Valliant floats the idea that Josephus was a Christian, and there I cannot think of a single Josephan scholar of the last century or more who agree with him. His authority is William Whiston's 18th century translation of Josephus with appendixes.
The interesting thing about that approach to the TF is that it (1) pretty much admits that the TF is a christian text and (2) gives up the only first century non-Christian witness to the historicity of Jesus, because he turns out to be a Christian after all.
Best,
Ken
Garnet, P. 1989. If the Testimonium Flavianum Contains Alterations, Who Originated Them? In: Livingstone, E. A. (ed.) Studia Patristica Vol. XIX: Papers Presented to the Tenth International Conference on Patristic Studies held in Oxford 1987. Leuven: Peeters, 57–61.
Garnet, from what I understood, argued that Josephus wrote two versions of the TF 18.3.3 and circulated them. The first was a reduced variant, and then he later produced, himself, a pro-Christian variant.

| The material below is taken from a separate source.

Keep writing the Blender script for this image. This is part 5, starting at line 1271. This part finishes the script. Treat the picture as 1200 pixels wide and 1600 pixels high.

Ulrich Victor, if I'm understanding the German correctly (I'm a bit rusty), argues that what we perceive as interpolations are actually just a result of us not understanding the climate that Josephus wrote in (?). So I think he is saying the whole TF is authentic? See:
Victor, U. 2010. Das Testimonium Flavianum: Ein authentischer Text des Josephus. Novum Testamentum 52, 72–82.
These are the only two I'm currently aware of, but I know there are others.
Curiously enough, in his Letter to a Deist, Edward Stillingfleet in the 1600s seemed to be sympathetic to total authenticity as well asking why Josephus couldn't have just been incoherent with his own beliefs and principles.